Gazetelerdeki mide bulandıran haberlerin bolluğuna bu yüzden şaşırmamak gerekir: Her gün ya bir çocuğa ya bir gence, kadına veya hayvana tecavüz, kaba kuvvet, sokak ortasında kanlı bıçaklı saldırı gerçekleşiyor, şiddetin her türlüsüne her an şahit oluyoruz. Diğer taraftan da yeni evlenmiş bir çiftin öpüşmesinden ya da iki arkadaşın sokakta el ele tutuşmasından rahatsız oluyoruz.

Bir yandan her gün gittikçe büyüyen toplumsal bir çürüme, diğer yandan herkesin kendisini şirin gösterme çabası zıtlık oluşturuyor. Herkes ben iyiyim, güzelim ve iyi kalpliyim, kötü olan başkası takılıyor, o zaman bu kadar olumsuzluklar nerden kaynaklanıyor?

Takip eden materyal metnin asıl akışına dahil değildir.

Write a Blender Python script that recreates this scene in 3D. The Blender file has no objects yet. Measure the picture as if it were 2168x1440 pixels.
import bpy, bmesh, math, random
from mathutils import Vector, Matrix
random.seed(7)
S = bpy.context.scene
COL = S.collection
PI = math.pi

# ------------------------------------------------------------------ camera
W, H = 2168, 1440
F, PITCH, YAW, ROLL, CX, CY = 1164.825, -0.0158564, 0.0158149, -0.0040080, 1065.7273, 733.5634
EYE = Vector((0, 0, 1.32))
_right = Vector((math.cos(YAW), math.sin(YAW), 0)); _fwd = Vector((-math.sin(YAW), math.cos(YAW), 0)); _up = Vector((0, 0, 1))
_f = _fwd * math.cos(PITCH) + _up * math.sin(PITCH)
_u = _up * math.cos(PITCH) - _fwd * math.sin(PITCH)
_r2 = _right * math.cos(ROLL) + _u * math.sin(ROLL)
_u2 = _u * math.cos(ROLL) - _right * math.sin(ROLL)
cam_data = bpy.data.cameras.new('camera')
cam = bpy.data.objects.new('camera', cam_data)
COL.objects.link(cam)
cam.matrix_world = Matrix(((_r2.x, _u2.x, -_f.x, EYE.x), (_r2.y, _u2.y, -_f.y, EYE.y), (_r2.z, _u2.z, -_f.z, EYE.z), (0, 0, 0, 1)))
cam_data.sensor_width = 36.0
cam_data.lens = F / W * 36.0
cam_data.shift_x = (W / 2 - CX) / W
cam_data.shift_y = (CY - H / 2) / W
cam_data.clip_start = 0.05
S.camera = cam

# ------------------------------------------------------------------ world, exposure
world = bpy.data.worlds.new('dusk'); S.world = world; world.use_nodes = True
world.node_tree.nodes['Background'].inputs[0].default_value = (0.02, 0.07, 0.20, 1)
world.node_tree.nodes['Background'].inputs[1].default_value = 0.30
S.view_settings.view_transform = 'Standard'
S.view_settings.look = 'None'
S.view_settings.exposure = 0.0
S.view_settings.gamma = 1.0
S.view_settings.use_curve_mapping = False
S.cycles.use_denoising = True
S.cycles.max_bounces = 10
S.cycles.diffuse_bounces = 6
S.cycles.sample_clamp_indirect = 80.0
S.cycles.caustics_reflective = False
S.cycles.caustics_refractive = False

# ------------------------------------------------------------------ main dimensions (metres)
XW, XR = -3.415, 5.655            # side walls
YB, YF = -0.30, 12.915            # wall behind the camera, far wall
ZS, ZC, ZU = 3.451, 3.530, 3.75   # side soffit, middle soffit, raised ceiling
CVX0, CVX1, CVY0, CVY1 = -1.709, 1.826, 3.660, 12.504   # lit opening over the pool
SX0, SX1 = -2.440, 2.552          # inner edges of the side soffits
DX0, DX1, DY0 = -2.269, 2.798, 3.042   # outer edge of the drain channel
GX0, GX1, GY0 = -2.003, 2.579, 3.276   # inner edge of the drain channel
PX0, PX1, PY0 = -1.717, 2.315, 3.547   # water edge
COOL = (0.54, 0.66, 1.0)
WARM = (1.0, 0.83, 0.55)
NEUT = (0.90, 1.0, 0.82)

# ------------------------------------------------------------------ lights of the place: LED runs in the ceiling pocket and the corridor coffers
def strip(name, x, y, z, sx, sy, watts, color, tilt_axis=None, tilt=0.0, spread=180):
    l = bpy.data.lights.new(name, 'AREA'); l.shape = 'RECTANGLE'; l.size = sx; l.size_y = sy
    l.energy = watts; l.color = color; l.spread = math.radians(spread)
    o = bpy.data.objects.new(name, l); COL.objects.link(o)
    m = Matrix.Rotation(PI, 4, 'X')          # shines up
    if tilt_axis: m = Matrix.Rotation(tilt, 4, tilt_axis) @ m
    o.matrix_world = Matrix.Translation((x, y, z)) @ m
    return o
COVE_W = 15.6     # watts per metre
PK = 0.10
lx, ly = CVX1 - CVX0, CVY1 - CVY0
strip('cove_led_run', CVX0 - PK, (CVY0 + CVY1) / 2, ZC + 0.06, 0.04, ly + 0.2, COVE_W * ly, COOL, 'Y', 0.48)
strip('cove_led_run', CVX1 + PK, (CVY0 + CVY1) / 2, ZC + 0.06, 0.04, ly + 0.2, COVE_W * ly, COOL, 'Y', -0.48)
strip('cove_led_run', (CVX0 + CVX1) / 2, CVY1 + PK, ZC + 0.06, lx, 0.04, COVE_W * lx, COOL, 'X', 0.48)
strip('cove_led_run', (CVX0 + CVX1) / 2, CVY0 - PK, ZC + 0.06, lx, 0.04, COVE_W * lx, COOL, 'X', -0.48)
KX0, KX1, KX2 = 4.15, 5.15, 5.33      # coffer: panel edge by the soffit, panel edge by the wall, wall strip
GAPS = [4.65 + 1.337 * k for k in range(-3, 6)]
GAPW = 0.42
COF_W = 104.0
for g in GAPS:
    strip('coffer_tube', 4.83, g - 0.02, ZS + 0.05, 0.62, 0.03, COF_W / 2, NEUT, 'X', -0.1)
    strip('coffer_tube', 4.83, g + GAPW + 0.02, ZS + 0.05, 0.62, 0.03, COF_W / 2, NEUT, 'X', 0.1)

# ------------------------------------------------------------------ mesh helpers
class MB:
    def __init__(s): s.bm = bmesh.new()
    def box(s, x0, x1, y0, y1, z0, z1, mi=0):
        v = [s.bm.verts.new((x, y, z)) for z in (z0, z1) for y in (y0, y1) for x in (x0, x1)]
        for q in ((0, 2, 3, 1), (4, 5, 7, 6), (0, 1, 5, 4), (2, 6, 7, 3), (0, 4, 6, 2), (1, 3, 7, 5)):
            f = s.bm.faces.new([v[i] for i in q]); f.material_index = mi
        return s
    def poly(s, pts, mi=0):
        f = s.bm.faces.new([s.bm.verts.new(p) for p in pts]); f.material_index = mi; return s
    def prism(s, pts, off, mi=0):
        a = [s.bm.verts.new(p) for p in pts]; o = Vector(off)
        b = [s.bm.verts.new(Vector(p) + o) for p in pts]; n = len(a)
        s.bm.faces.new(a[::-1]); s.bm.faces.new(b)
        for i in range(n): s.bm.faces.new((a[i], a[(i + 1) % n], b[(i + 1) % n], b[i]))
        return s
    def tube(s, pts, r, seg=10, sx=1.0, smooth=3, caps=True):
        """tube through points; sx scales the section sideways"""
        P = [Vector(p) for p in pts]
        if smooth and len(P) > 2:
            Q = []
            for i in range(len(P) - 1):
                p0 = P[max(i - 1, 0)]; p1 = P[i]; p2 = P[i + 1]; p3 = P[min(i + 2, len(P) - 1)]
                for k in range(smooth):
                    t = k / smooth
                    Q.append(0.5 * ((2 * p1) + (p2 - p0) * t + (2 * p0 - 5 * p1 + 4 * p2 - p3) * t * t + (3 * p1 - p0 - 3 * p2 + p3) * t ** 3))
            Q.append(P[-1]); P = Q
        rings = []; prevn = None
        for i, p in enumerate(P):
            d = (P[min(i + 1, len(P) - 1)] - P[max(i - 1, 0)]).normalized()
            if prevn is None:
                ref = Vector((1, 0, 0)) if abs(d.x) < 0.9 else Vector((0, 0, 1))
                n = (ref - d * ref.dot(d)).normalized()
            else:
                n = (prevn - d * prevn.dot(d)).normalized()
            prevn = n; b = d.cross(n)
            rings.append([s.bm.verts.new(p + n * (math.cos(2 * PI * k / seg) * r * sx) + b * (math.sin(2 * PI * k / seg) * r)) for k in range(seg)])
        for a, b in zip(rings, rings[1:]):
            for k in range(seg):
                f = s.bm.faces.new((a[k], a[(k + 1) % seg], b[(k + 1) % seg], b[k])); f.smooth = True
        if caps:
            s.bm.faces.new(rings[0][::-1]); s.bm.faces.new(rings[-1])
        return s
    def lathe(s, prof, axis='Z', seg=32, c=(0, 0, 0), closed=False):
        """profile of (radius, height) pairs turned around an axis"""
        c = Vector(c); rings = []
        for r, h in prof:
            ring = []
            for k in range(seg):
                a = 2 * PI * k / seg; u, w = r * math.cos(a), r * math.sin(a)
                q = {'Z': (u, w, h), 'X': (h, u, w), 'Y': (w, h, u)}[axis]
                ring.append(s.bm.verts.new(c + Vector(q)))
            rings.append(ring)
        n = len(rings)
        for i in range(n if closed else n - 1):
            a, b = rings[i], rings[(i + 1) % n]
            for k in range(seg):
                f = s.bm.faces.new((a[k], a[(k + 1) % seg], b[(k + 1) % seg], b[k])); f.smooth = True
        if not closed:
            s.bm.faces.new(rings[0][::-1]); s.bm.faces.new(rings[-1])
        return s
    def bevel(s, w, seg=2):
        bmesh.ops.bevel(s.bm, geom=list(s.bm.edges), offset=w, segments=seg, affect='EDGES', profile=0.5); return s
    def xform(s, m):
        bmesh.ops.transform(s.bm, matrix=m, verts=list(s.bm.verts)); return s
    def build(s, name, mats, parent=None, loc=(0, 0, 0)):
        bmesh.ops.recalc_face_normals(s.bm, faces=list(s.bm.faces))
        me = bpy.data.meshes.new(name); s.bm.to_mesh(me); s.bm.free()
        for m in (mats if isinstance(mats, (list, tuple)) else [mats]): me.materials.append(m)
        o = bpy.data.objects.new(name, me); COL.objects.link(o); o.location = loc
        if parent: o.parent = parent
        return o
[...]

Biliyorum birçoğunuz bana kızacak veya hak vereceksiniz. Ama ortada bir açık yara veya problem varsa bence bunun önce adını koymak lazım. Ortada gün geçtikçe büyüyen bir toplumsal çürüme var. Bunu toplumsal bir sorun olduğunu bireysel veya ailevi olmadığını saptamak gerekir. Bu çürümeyi görmek, iyi analize etmek ve her şeyden önce adını koyarak işe başlayalım ki ancak ondan sonra ne gibi çözümler bulabiliriz, neler yapabiliriz, sorunu nasıl çözebiliriz kafa yormaya başlayabilelim.